After receiving complaints from existing home loan customers that they were not offered the benefits of low interest rates extended to new customers, the MRTPC directed its investigation arm DGIR to probe how banks can arrive at two different rates, although the benchmark rate - Floating Reference Rate - is only one for each institution.

According to sources, the Monopolies and Restrictive Trade Practices Commission feels that the practice of banks using low interest rates to woo new customers while forcing the old ones to pay higher rates was discriminatory and restrictive under the MRTP Act.

Moreover, the Commission has also noticed that the banks are discouraging their customers from repaying the loan ahead of the tenure, by imposing unreasonable penal interest.

The banks, Commission sources observed, also try to restrain their customers from switching over to other policies that attract lower interest rates.

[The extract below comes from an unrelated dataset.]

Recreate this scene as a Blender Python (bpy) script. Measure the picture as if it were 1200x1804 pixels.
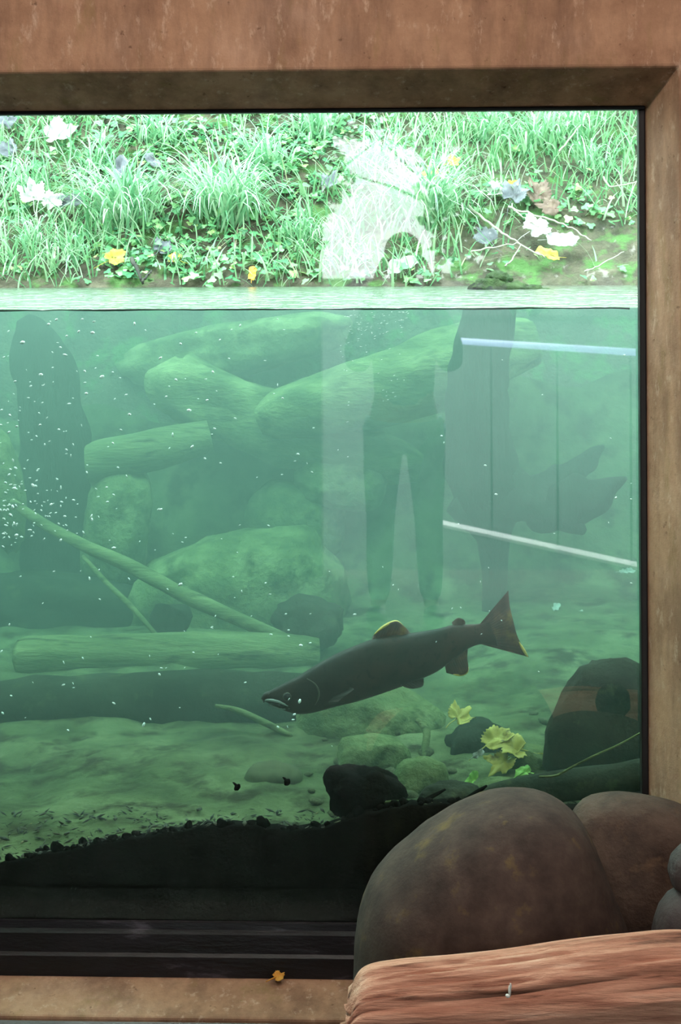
import bpy, bmesh, math, random
from mathutils import Vector, Matrix, noise, Euler

for o in list(bpy.data.objects):
    bpy.data.objects.remove(o)
sc = bpy.context.scene
col = sc.collection
random.seed(11)
PI = math.pi

# ------------------------------------------------------------------ camera
F = 2880.0                       # focal length in pixels of a 1200 x 1804 frame
CX, CY, CZ = 0.0, -3.6, 1.67     # eye, standing in the viewing room
PX, PY = 600.0, 457.0            # principal point
YAW, ROLL = math.radians(2.2), math.radians(-0.3)
RM = Matrix.Rotation(YAW, 3, 'Z') @ Matrix.Rotation(PI / 2, 3, 'X') @ Matrix.Rotation(ROLL, 3, 'Z')
cam_d = bpy.data.cameras.new('camera')
cam = bpy.data.objects.new('camera', cam_d)
col.objects.link(cam)
cam_d.sensor_fit = 'VERTICAL'
cam_d.sensor_height = 36.0
cam_d.sensor_width = 36.0 * 1200 / 1804
cam_d.lens = F / 1804.0 * 36.0
cam_d.shift_y = -(902.0 - PY) / 1804.0
cam_d.clip_start, cam_d.clip_end = 0.05, 200
cam.matrix_world = Matrix.Translation((CX, CY, CZ)) @ RM.to_4x4()
sc.camera = cam

# ------------------------------------------------------------------ sky, sun, exposure
world = bpy.data.worlds.new('overcast_sky')
sc.world = world
world.use_nodes = True
bg = world.node_tree.nodes['Background']
bg.inputs['Color'].default_value = (0.88, 1.0, 0.98, 1)
bg.inputs['Strength'].default_value = 6.8
sun_d = bpy.data.lights.new('sun', 'SUN')
sun_d.energy = 8.0
sun_d.angle = math.radians(25)
sun_d.color = (0.95, 1.0, 1.0)
sun = bpy.data.objects.new('sun', sun_d)
col.objects.link(sun)
sun.rotation_euler = (math.radians(24), math.radians(-14), 0)
sc.view_settings.view_transform = 'Standard'
sc.view_settings.look = 'None'
sc.view_settings.exposure = 0.0
sc.view_settings.gamma = 1.0
sc.view_settings.use_curve_mapping = False
FILL_POWER = 21.0                 # each of the two added ceiling fill lights, watts
FILL_TINT = (1.0, 0.87, 0.77)

ZW = 1.56                         # water level
WALL_F = -0.15                    # room-side face of the window wall
BACK_Y = -5.0

# ------------------------------------------------------------------ helpers
def ray(px, py):
    return RM @ Vector(((px - PX) / F, -(py - PY) / F, -1.0))

def at(px, py, Y):
    """point of the plane y = Y seen at a pixel of the photograph"""
    d = ray(px, py)
    t = (Y - CY) / d.y
    return Vector((CX + d.x * t, Y, CZ + d.z * t))

def ppm(Y):
    return F / (Y - CY)

def n3(x, y, z, s=1.0):
    return noise.noise(Vector((x * s, y * s, z * s)))

def fbm(x, y, z, s=1.0, o=3):
    a, t, f = 1.0, 0.0, s
    for _ in range(o):
        t += a * noise.noise(Vector((x * f, y * f, z * f)))
        a *= 0.5
        f *= 2.1
    return t

def sstep(a, b, v):
    t = max(0.0, min(1.0, (v - a) / (b - a)))
    return t * t * (3 - 2 * t)

def lerp_table(tab, x):
    if x <= tab[0][0]:
        return tab[0][1]
    for (x0, y0), (x1, y1) in zip(tab, tab[1:]):
        if x <= x1:
            return y0 + (y1 - y0) * (x - x0) / (x1 - x0)
    return tab[-1][1]

def tag(o, label=None, cat=None, group=None, kind=None):
    if label: o['label'] = label
    if cat: o['category'] = cat
    if group: o['group'] = group
    if kind: o['kind'] = kind
    return o

def link(name, me, m, parent=None, loc=None):
    o = bpy.data.objects.new(name, me)
    col.objects.link(o)
    if m is not None and len(me.materials) == 0:
        me.materials.append(m)
    if loc is not None:
        o.location = loc
    if parent is not None:
        o.parent = parent
    return o

def mesh(name, verts, faces, smooth=True):
    me = bpy.data.meshes.new(name)
    me.from_pydata([tuple(v) for v in verts], [], faces)
    bm = bmesh.new()
    bm.from_mesh(me)
    bmesh.ops.recalc_face_normals(bm, faces=bm.faces[:])
    bm.to_mesh(me)
    bm.free()
    if smooth:
        me.polygons.foreach_set('use_smooth', [True] * len(me.polygons))
    me.update()
    return me

def build(name, verts, faces, m, parent=None, loc=None, smooth=True):
    """verts in world space; origin moved to loc (in the parent's space when parented to an Empty at ploc)"""
    base = Vector(loc) if loc is not None else Vector((0, 0, 0))
    me = mesh(name, [Vector(v) - base for v in verts], faces, smooth)
    o = link(name, me, m, parent)
    o.location = base - (parent_world(parent) if parent else Vector((0, 0, 0)))
    return o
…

Often, sources added, such switch overs are accompanied by penal interest rates imposing restrictive burden on the consumers.

In addition, sources said, while providing loans at floating interest rates to customers, banks do not explain the intricacies of calculating interest rates which otherwise would help the loan seekers understand the scheme and also the pitfalls better.

Moreover, the practice of not passing over the benefit of fall in the interest rates to the existing borrowers, especially when they are under the belief that any fall in interest would benefit them, according to sources, "is prima facie unfair".

The MRTPC can initiate a judicial inquiry against banks if DGIR finds that they are depriving the existing customers the benefit of declining interest rates.

Last month, Reserve Bank Governor Y V Reddy had said that banks will have to ensure transparency in the way they charge interest rate, whether it is fixed or floating, and discrimination, if any, should be justified.